Records from a data collection
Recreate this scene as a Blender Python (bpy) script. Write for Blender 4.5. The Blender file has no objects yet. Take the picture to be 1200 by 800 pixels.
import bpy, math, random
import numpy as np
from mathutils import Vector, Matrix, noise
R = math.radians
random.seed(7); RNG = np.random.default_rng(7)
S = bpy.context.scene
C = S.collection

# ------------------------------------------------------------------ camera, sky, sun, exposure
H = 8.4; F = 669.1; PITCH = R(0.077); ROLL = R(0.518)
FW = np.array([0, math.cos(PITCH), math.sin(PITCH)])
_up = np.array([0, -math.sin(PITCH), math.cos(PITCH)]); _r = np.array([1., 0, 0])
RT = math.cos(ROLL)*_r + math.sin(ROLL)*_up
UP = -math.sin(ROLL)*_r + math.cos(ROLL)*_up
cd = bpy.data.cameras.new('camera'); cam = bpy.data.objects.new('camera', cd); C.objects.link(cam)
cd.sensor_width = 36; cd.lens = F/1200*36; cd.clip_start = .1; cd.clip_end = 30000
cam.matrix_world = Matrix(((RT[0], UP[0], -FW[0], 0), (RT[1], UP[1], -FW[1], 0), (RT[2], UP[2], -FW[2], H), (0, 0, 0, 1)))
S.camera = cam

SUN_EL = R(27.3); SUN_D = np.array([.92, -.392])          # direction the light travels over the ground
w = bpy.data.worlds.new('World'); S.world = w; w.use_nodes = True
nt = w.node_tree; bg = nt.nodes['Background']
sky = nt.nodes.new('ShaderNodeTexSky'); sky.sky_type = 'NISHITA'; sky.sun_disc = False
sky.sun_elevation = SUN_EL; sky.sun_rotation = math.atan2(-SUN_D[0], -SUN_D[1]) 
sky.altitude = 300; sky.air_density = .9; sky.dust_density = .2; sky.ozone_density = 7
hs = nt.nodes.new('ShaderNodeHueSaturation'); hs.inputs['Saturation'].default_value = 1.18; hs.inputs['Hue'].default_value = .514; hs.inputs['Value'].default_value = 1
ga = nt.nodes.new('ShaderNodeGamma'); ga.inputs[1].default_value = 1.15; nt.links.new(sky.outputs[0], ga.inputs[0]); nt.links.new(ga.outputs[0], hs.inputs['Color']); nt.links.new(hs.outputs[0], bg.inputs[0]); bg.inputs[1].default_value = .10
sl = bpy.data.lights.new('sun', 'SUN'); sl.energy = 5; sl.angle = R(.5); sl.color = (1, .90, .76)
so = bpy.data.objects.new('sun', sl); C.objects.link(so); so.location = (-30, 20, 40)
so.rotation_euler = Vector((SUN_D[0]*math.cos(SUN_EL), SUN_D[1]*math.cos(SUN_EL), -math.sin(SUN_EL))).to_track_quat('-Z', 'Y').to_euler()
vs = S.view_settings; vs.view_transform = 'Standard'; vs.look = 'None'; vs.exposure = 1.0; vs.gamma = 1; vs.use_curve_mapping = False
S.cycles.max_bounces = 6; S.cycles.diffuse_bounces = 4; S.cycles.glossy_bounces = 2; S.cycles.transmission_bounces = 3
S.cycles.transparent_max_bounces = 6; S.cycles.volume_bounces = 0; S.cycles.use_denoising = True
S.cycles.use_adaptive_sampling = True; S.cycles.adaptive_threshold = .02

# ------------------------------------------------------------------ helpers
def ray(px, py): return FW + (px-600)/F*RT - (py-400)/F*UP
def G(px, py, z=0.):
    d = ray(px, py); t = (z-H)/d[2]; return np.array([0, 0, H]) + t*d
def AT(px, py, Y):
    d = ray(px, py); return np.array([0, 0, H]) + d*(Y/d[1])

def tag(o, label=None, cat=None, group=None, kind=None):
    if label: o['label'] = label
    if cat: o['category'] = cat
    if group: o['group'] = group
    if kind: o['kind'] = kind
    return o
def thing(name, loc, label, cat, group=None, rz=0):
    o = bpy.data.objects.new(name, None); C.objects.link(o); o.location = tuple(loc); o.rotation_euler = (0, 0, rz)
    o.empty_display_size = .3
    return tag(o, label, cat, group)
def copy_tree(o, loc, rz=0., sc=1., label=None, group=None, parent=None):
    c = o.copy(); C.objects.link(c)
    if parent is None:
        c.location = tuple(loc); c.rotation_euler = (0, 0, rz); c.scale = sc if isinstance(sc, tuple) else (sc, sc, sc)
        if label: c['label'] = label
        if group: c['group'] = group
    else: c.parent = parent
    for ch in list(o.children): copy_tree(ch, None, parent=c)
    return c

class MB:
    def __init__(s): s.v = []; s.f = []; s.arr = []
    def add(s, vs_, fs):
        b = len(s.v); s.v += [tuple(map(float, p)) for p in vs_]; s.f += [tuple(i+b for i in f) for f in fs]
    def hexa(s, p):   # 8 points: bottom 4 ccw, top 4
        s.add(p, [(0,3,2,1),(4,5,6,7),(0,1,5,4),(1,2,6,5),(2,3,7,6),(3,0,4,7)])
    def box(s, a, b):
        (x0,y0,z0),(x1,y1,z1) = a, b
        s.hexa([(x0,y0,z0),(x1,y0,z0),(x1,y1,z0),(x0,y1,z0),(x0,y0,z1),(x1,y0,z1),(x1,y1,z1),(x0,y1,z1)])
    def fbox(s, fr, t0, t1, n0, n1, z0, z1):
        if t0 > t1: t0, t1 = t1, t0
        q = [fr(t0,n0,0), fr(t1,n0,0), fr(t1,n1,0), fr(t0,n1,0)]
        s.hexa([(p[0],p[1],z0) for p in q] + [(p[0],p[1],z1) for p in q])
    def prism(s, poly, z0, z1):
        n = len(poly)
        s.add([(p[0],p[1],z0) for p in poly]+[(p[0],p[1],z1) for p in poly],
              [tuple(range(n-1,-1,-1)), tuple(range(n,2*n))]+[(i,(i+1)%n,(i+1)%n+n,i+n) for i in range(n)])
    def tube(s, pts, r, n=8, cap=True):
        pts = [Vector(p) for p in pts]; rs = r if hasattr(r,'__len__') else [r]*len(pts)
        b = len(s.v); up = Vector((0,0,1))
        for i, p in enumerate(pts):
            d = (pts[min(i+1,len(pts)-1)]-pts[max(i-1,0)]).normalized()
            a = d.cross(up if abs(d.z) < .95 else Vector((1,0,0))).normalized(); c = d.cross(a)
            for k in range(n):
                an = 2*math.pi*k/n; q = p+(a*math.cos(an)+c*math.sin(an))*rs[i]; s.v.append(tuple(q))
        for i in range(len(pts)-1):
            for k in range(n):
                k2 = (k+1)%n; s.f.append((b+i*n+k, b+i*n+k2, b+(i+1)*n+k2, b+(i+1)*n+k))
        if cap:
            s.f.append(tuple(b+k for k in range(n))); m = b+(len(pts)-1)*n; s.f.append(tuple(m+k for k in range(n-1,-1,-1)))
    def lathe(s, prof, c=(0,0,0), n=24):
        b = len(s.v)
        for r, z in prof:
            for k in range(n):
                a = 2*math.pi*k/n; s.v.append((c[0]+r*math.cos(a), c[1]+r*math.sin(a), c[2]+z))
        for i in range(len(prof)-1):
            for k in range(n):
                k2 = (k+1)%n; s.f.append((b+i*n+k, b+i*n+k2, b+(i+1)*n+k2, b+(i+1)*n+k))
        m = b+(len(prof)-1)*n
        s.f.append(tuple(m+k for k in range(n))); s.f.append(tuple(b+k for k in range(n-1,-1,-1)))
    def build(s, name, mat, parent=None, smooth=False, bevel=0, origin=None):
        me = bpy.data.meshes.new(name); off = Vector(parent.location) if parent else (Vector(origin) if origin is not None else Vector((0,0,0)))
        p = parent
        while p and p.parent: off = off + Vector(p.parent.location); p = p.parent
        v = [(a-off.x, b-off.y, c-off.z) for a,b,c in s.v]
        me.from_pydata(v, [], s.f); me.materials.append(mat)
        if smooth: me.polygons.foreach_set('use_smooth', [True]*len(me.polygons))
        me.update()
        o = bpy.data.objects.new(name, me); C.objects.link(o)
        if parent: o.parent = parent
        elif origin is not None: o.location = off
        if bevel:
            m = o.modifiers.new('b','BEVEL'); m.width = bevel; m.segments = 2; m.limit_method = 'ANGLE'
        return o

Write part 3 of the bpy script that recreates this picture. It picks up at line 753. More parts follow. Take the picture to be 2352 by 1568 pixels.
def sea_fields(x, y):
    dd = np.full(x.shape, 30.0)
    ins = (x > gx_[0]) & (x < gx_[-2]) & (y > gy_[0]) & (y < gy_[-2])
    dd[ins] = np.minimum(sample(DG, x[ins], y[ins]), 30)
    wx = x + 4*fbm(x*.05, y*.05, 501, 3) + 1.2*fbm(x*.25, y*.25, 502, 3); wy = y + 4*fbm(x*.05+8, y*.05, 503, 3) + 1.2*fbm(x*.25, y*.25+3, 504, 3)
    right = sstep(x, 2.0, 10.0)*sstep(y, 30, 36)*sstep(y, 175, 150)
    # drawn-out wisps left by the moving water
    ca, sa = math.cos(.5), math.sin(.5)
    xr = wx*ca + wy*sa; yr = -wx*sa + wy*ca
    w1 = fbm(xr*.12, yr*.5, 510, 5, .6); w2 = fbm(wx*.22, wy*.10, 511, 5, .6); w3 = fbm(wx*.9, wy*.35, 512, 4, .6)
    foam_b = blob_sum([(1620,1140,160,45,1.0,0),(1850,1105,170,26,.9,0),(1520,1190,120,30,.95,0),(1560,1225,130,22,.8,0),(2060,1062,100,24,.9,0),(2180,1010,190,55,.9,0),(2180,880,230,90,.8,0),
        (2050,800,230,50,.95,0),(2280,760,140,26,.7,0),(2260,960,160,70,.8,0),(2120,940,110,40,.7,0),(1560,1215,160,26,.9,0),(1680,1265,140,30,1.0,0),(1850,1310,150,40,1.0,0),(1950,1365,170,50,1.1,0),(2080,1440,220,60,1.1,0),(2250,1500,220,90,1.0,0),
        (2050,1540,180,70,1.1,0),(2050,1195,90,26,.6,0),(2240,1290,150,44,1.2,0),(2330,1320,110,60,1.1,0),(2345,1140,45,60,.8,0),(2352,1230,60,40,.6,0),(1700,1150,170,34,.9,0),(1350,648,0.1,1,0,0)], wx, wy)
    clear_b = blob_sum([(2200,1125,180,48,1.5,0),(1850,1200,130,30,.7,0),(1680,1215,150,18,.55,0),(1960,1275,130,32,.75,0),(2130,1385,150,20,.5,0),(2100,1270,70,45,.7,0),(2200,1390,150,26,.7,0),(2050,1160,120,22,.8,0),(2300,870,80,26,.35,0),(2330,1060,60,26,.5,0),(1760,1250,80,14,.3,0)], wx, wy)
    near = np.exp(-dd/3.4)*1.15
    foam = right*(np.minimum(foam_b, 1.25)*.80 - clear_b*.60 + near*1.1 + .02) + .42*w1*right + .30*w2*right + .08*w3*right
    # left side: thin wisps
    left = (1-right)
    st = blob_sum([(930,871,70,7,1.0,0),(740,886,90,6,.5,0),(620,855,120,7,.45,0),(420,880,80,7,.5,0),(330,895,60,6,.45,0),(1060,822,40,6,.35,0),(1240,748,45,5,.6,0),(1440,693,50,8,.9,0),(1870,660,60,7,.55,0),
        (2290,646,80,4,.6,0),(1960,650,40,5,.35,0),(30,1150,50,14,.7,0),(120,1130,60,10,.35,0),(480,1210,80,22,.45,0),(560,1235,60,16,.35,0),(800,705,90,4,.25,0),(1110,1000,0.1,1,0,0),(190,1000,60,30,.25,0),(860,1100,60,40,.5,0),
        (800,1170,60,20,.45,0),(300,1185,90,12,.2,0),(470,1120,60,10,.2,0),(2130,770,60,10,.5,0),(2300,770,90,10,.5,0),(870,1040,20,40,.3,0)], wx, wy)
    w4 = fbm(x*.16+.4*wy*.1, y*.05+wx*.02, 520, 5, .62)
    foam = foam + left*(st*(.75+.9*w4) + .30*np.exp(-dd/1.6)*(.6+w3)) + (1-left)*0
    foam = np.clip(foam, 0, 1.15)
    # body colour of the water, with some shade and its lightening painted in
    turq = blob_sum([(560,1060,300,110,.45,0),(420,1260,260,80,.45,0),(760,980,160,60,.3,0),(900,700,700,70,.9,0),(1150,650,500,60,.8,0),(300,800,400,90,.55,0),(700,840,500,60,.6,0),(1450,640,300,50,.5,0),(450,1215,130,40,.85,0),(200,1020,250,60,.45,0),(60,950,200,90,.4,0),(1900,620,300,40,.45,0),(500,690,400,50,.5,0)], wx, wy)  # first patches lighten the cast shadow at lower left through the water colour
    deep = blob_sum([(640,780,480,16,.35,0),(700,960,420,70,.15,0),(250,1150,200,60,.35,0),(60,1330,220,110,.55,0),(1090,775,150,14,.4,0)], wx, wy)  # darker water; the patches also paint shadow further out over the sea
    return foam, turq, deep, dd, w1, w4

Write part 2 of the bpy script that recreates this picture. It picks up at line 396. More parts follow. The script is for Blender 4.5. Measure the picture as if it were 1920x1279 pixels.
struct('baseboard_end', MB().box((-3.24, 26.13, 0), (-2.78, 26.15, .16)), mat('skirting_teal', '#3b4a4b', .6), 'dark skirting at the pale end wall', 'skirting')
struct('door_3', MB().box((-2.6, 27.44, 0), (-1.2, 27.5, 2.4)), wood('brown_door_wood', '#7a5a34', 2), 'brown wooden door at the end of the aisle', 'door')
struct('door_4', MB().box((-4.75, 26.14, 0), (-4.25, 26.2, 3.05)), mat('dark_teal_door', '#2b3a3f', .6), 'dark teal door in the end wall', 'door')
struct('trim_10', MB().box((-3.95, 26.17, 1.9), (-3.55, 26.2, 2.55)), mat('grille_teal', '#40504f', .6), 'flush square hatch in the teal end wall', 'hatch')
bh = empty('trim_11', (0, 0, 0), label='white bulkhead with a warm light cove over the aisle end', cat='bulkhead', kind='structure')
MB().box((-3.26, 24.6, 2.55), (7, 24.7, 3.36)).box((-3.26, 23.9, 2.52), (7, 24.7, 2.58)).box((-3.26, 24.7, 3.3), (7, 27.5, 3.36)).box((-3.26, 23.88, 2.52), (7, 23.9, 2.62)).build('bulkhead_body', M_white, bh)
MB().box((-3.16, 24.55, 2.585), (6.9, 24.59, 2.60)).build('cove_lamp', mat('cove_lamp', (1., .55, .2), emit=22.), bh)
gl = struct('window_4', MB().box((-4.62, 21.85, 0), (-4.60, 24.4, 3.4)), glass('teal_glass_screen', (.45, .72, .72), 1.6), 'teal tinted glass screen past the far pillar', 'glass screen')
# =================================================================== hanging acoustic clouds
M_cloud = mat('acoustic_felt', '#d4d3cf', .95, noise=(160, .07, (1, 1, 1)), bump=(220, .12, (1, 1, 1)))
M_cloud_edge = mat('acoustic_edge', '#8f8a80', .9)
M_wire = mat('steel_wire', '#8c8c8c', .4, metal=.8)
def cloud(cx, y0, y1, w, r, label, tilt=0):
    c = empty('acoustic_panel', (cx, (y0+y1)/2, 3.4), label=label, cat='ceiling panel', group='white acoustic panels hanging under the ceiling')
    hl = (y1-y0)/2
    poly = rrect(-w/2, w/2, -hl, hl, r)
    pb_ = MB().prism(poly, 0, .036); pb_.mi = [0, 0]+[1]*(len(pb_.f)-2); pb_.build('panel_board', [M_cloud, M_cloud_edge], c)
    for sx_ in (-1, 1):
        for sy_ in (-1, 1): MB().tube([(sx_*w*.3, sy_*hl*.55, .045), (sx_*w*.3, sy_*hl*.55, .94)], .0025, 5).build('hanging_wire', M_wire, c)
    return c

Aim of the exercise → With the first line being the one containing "bump=(220, .12, (1, 1, 1)))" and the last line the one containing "poly = rrect(-w/2, w/2, -hl, hl, r)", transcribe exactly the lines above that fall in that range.

Task result →
M_cloud = mat('acoustic_felt', '#d4d3cf', .95, noise=(160, .07, (1, 1, 1)), bump=(220, .12, (1, 1, 1)))
M_cloud_edge = mat('acoustic_edge', '#8f8a80', .9)
M_wire = mat('steel_wire', '#8c8c8c', .4, metal=.8)
def cloud(cx, y0, y1, w, r, label, tilt=0):
    c = empty('acoustic_panel', (cx, (y0+y1)/2, 3.4), label=label, cat='ceiling panel', group='white acoustic panels hanging under the ceiling')
    hl = (y1-y0)/2
    poly = rrect(-w/2, w/2, -hl, hl, r)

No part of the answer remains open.